Jeudi 14 juin à Moscou a lieu la cérémonie d'ouverture de la Coupe du monde 2018. Durant un mois "sur la planète entière on ne va parler que de football et ce sera difficile de l'éviter, comme dans les pays totalitaires il y a l'idéologie officielle et puis on ne parle de rien d'autre..." Robert Redeker ne mâche pas ses mots à propos du football. Il écrit "Peut-on encore aimer le football ?" (éd. du Rocher), un essai piquant où le philosophe décortique la planète foot pour montrer comment l'ère du spectacle et de l'argent roi a vidé le football de la part de rêve et de jeu qu'il est censé offrir.
Durant un mois donc, le monde entier aura les yeux rivés sur la Russie, pays hôte d'un événement ô combien médiatisé, sponsorisé, et dont les acteurs sont des stars mondiales. Les champions du ballon rond ne sont-ils pas désormais les grands de ce monde, richement payés, adulés, cotés, que l'on s'arrache à coup de millions ? "Cette histoire de mercato" que le philosophe compare à une "boucherie"... Bref, dans ce contexte où la dimension économique l’emporte sur tout autre aspect, le foot n’est-il pas en train de perdre son âme ?
Robert Redeker a beau se montrer sévère, pour consacrer un ouvrage - fût-ce un essai de philosophie - au football, ne faut-il pas aimer un tant soit peu ce sport ? Quand on lui demande : "Aimez-vous le football ? le philosophe répond... en philosophe : "C'est une question à laquelle il est difficile de répondre... Peut-on aimer autre chose que des sujets capables de répondre à votre amour soit des hommes soit de Dieu ? Mais là il s'agit d'un objet, peut-on aimer un objet ? Il faudrait dire 'Prisez-vous le football ?' mais il manque la dimension passionnelle et d'enthousiasme."
Passion, enthousiasme. C'est bien ce qui semble motiver les supporters dont les chants (les cris ? les hurlements ?) avec la pelouse verte et le ballon rond résument à eux seuls tout un programme. "Ce foot a pris une place considérable dans la société." Robert Redeker parle même "d'invasion" : "Je crois que le football est dans le monde contemporain l'une des choses les plus importantes."
Un concentré politique, social et métaphysique. Si l'on veut regarder le côté positif du football, on pourrait dire que c'est "la dernière structure collective qui rassemble tout le monde". Avec toutefois un effet prescriptif : Robert Redeker compare un match de foot à la morale d'une fable de La Fontaine qui "vous dit comment vous devez être". Ici, "performant, compétitif, riche, meilleur que les autres..."

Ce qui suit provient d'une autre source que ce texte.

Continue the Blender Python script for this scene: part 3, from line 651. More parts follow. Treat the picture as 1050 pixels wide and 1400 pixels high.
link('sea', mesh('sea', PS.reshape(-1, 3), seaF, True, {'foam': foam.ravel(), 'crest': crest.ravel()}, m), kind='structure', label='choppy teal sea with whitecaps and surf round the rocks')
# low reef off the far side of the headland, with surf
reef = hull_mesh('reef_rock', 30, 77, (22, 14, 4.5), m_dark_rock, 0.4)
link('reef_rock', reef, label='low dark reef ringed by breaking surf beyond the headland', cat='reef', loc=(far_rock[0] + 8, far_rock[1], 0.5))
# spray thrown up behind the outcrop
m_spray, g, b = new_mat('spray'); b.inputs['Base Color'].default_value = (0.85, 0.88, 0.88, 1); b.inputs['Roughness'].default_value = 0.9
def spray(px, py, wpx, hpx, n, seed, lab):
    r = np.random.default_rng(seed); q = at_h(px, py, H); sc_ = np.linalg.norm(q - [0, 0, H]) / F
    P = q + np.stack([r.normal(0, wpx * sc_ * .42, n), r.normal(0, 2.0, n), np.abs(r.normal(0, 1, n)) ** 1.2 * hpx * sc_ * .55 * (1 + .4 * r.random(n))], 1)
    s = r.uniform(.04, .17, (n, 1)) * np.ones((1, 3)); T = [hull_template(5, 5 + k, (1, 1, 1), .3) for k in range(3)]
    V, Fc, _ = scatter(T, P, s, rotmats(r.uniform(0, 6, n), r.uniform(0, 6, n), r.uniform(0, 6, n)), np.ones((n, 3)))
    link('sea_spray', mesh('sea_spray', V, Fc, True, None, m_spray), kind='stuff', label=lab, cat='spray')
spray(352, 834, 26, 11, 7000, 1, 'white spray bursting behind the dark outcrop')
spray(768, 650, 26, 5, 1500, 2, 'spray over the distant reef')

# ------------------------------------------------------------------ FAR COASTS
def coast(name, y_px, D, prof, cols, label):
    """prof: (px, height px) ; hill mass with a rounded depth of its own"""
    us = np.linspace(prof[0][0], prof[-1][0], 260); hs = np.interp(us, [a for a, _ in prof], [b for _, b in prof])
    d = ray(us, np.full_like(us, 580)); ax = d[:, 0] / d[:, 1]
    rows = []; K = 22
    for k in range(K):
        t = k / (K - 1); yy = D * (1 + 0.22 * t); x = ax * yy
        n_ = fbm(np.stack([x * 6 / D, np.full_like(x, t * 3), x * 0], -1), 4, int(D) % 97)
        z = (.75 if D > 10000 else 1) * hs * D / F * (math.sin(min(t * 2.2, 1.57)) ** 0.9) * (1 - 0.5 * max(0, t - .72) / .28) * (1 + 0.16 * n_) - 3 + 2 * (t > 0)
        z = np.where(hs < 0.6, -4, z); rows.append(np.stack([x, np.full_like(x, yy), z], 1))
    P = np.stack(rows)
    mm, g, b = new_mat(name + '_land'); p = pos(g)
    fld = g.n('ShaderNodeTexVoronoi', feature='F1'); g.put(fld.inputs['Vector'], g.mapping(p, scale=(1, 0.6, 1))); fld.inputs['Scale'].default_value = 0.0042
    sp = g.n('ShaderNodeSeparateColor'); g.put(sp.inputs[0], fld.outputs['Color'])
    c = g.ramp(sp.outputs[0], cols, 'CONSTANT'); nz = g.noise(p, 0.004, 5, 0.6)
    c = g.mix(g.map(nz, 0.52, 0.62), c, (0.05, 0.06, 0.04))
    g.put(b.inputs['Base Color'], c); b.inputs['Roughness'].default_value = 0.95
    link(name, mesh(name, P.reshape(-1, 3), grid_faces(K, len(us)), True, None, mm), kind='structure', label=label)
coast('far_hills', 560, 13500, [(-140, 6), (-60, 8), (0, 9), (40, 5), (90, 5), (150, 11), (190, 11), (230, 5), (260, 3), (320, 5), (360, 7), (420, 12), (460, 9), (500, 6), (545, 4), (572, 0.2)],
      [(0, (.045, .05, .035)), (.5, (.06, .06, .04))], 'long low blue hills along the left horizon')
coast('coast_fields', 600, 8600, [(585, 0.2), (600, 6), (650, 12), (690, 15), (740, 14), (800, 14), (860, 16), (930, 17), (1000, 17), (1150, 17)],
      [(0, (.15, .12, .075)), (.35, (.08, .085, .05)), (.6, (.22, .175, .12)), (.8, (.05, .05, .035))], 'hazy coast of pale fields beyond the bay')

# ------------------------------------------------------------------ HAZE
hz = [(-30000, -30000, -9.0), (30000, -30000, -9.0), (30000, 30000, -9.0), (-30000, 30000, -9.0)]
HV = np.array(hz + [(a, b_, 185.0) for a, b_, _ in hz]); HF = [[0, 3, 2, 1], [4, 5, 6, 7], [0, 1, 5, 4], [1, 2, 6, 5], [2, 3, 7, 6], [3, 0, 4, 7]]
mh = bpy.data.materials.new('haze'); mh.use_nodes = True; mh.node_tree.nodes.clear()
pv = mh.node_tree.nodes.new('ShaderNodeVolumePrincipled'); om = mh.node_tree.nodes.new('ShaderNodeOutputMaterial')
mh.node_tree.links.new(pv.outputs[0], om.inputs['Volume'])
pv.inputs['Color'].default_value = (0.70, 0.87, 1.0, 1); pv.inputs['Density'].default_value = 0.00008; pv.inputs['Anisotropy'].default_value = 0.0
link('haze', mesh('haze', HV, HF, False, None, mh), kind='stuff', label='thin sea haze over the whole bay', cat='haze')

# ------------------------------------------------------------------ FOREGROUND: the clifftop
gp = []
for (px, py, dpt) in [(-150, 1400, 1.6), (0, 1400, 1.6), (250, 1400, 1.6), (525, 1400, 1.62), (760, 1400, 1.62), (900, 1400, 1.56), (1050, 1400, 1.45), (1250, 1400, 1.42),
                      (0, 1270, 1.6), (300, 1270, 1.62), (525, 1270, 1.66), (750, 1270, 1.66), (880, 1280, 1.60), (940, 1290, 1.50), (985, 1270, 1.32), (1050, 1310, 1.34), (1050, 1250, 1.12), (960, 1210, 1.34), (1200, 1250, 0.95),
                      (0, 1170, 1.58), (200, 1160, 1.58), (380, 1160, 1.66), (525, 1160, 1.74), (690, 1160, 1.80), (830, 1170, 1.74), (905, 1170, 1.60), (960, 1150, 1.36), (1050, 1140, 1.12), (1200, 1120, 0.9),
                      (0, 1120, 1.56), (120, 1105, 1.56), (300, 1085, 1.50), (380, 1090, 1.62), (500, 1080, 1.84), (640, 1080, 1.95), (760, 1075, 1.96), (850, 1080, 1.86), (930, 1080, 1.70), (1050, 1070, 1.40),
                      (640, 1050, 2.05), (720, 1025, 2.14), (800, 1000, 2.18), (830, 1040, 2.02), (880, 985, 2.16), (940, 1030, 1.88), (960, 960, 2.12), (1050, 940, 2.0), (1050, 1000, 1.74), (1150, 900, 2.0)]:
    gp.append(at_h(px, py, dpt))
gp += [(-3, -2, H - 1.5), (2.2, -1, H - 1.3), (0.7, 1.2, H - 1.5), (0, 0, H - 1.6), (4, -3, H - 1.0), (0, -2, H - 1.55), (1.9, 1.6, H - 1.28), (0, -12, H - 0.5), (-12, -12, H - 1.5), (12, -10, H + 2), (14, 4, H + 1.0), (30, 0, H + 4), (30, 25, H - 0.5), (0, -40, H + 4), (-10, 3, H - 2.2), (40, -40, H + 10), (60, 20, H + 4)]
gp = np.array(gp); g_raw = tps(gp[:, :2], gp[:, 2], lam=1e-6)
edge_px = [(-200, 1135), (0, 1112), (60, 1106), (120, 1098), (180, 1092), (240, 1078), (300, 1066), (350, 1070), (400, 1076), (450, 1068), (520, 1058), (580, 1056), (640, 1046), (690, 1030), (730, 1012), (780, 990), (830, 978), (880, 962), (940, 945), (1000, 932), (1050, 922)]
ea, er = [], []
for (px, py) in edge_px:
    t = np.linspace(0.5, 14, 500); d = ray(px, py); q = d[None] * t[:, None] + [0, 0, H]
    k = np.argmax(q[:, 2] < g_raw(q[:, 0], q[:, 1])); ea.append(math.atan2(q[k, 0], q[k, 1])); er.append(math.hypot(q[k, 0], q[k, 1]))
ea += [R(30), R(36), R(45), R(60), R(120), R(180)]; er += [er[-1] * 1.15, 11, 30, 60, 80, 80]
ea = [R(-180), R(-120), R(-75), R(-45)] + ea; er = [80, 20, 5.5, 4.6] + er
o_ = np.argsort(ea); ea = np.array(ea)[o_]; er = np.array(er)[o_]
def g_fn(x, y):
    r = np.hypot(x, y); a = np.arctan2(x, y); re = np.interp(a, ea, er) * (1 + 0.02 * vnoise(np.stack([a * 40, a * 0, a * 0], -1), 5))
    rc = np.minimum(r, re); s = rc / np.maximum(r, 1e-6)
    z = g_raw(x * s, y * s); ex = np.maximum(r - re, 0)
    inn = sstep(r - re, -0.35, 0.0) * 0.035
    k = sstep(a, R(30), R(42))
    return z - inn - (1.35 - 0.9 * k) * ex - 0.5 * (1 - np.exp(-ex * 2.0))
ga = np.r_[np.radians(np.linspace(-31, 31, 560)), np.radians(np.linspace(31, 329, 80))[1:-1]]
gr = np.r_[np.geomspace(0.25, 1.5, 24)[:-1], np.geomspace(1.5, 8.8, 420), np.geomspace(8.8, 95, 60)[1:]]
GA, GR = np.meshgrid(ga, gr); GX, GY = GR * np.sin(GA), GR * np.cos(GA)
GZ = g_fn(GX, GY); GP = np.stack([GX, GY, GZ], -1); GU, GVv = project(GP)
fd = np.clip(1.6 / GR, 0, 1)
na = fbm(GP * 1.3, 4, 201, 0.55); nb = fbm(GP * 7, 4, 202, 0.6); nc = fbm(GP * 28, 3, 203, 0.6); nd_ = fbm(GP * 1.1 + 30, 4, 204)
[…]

À l'heure où l'on a renvoyé la religion dans la sphère privée - ce qui est "d'une ignorance et d'une inculture anthropologique phénoménale !" souligne le philosophe - et où on ne croit pas à la politique, "nous sommes dans une ère d'absence de sens et de vide". Les besoins anthropologiques fondamentaux restent, auquel répond le foot. "Je crois que le football répond à un besoin fondamental de l'humanité, y répond très mal et y répond dans le cadre de l'effondrement de structures qui y répondaient beaucoup mieux." Contrairement à la religion, le foot "n'apporte aucun message d'espoir pour l'humanité ni aucune transcendance".